# DIRECTIONS FOR THIS TASK
A line counts if it contains the string "from"; say how many such lines there are, giving only the number.

# INFORMATION PROVIDED

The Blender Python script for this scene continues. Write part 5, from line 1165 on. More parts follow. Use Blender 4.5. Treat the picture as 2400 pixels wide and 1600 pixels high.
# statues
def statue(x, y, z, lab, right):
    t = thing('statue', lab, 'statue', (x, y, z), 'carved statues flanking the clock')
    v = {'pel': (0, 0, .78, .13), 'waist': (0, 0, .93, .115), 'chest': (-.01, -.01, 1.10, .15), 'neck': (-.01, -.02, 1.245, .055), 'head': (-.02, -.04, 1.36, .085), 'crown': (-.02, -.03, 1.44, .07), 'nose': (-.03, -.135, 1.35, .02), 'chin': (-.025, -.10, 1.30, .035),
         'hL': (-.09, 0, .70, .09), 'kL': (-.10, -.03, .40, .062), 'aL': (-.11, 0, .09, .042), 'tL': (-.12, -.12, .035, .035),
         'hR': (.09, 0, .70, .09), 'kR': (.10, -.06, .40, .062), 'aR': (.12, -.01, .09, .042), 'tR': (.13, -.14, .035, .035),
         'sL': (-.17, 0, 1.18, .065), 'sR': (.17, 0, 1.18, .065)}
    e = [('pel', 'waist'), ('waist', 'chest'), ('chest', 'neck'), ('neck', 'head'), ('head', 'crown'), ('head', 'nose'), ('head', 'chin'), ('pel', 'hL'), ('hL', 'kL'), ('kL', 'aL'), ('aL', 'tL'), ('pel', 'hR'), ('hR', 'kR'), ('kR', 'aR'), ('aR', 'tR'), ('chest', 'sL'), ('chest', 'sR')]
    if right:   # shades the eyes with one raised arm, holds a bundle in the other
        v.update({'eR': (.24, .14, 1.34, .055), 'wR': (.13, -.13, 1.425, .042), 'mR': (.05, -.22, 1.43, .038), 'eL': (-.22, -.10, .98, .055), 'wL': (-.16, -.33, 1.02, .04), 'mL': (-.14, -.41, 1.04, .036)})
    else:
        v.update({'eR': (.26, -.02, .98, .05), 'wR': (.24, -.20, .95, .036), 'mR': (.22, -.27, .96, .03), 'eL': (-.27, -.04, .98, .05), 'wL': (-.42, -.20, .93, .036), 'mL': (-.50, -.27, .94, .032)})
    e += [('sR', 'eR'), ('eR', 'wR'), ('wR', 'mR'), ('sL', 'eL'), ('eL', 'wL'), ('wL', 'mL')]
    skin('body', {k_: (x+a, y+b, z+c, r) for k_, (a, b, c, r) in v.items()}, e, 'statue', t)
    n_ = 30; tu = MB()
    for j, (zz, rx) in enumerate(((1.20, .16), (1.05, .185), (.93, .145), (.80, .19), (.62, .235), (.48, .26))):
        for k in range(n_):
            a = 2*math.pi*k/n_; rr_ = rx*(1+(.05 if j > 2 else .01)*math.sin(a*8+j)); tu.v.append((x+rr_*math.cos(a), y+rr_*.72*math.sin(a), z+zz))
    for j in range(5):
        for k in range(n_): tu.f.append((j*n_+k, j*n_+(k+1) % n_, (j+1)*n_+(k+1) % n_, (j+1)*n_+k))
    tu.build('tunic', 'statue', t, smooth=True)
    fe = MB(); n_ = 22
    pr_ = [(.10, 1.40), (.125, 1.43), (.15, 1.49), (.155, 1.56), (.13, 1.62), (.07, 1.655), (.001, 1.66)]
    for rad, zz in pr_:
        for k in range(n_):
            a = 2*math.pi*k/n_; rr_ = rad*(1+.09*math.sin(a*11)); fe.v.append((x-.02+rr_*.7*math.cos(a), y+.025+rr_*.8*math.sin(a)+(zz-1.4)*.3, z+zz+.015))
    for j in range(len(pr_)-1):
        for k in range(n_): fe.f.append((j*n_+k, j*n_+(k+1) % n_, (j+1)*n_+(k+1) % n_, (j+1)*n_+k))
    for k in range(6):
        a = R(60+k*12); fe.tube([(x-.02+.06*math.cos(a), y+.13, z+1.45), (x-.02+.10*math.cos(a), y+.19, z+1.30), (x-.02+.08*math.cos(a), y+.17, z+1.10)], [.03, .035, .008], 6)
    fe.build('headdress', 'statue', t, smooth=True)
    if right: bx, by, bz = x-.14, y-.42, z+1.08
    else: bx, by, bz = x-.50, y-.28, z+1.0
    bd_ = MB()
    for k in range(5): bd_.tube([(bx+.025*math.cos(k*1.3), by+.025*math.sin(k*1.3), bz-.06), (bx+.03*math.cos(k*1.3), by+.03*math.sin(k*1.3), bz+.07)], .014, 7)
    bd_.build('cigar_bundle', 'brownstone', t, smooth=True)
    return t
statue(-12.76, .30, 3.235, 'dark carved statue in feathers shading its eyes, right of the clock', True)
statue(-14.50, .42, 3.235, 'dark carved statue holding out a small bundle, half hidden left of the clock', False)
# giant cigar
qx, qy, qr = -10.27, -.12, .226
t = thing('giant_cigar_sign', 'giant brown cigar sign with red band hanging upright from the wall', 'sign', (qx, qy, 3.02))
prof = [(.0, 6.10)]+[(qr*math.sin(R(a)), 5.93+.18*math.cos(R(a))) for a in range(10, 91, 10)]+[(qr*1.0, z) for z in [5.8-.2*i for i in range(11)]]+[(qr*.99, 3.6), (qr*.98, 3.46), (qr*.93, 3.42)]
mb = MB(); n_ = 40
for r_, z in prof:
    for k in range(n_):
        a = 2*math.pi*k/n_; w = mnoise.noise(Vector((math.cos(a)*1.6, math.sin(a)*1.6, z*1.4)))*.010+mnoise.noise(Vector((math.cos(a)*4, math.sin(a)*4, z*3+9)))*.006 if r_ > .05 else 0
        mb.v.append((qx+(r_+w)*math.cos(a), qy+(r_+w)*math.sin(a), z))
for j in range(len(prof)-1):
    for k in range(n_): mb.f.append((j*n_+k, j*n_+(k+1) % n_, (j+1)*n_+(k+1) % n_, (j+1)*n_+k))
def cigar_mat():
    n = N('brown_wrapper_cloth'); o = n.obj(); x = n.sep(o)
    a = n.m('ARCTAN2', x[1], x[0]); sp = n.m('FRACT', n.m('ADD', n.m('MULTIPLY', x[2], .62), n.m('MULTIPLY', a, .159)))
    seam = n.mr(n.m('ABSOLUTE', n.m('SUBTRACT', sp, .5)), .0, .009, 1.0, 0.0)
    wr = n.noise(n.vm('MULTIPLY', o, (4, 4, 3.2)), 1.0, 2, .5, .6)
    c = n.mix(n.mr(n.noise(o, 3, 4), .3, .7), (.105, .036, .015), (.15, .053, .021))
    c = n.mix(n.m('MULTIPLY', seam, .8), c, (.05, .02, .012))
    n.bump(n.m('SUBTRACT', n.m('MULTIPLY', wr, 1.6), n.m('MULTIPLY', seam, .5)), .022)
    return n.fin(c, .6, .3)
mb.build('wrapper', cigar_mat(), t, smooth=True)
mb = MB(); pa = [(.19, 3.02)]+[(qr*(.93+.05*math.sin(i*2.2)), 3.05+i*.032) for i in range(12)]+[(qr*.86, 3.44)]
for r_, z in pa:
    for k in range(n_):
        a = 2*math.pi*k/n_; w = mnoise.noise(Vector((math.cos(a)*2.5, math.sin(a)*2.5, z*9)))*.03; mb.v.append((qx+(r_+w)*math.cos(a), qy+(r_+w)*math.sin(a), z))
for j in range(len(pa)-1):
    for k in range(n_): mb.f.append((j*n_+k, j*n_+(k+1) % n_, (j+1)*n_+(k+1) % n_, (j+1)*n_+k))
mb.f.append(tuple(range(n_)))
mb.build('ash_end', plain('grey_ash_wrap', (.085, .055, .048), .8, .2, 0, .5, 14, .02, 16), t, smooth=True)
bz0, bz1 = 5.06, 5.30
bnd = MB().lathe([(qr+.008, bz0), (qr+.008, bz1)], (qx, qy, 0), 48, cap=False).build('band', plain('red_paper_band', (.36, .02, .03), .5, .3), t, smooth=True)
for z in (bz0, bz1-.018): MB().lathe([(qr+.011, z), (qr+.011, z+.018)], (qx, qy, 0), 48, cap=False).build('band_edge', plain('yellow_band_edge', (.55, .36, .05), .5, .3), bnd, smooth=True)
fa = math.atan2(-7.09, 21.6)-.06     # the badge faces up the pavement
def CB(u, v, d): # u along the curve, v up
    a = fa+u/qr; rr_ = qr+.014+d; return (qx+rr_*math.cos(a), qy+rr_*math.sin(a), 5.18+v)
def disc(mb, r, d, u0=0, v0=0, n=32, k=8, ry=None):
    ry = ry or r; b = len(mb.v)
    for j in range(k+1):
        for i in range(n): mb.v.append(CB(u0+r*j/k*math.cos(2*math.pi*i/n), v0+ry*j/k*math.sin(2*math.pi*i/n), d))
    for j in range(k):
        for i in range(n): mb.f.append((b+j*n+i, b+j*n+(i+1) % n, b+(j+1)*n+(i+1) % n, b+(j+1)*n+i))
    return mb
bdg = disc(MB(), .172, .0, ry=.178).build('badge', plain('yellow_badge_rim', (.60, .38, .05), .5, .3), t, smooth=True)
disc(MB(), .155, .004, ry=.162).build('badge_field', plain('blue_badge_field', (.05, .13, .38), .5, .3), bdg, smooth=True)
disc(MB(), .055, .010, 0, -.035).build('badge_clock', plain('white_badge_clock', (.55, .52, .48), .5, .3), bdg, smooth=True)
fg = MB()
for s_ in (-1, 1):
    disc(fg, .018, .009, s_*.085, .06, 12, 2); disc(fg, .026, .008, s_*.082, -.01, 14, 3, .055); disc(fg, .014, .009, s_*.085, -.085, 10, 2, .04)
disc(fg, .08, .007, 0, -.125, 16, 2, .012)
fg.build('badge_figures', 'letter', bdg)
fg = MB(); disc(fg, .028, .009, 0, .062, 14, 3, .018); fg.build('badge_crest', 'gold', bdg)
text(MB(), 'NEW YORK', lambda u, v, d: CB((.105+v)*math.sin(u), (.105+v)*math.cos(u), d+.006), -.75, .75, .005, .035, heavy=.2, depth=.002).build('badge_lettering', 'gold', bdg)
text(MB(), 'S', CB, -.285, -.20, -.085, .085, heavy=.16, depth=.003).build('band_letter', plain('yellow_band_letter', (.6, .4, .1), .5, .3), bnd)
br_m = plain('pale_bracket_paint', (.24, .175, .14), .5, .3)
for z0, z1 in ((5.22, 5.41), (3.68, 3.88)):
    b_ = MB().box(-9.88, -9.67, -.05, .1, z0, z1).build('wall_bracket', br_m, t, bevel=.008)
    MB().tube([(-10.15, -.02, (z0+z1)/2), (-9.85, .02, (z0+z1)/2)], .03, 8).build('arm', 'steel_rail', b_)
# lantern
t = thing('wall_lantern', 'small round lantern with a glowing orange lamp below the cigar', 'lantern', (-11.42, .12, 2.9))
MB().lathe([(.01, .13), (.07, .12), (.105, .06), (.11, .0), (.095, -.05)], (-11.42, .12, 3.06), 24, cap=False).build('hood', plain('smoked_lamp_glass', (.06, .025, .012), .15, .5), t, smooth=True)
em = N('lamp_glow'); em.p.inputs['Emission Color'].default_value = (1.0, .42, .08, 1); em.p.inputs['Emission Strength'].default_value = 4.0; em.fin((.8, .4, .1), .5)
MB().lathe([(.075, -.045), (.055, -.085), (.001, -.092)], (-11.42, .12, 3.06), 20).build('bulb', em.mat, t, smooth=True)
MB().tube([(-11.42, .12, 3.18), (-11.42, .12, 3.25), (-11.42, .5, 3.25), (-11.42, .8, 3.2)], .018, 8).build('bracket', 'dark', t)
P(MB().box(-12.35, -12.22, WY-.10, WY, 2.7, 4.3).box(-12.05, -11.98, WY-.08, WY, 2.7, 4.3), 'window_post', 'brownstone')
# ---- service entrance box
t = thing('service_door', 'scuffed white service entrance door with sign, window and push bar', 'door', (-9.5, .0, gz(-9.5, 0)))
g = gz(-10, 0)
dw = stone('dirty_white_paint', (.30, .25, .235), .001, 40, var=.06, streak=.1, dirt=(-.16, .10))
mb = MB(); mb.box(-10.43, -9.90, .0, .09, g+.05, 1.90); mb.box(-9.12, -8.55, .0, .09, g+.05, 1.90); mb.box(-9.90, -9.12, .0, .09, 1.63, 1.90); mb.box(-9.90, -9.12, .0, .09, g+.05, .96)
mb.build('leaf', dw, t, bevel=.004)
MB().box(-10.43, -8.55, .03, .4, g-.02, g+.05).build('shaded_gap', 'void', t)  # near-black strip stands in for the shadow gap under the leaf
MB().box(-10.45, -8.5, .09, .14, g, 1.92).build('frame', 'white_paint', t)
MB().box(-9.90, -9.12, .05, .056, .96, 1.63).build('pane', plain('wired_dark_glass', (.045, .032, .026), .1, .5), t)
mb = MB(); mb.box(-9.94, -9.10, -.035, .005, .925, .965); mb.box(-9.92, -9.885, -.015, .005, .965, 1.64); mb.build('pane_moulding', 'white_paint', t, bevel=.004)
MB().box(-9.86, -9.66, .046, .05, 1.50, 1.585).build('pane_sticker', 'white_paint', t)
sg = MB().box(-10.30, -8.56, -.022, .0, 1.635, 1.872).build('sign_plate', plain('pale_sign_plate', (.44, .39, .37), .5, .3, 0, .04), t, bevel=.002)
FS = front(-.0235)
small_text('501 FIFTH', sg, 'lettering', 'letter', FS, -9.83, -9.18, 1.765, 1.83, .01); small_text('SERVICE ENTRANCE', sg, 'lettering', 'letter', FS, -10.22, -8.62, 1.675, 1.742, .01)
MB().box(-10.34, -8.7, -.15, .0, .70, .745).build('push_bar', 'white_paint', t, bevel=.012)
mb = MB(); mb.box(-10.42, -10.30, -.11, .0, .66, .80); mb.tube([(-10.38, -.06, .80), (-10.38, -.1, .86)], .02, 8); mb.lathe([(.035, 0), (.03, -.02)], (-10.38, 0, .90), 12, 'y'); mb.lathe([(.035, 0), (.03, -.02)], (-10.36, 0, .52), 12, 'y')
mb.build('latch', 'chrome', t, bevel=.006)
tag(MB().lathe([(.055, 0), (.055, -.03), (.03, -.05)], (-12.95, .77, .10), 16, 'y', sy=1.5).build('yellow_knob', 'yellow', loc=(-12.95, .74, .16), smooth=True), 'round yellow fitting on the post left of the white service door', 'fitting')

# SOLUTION
2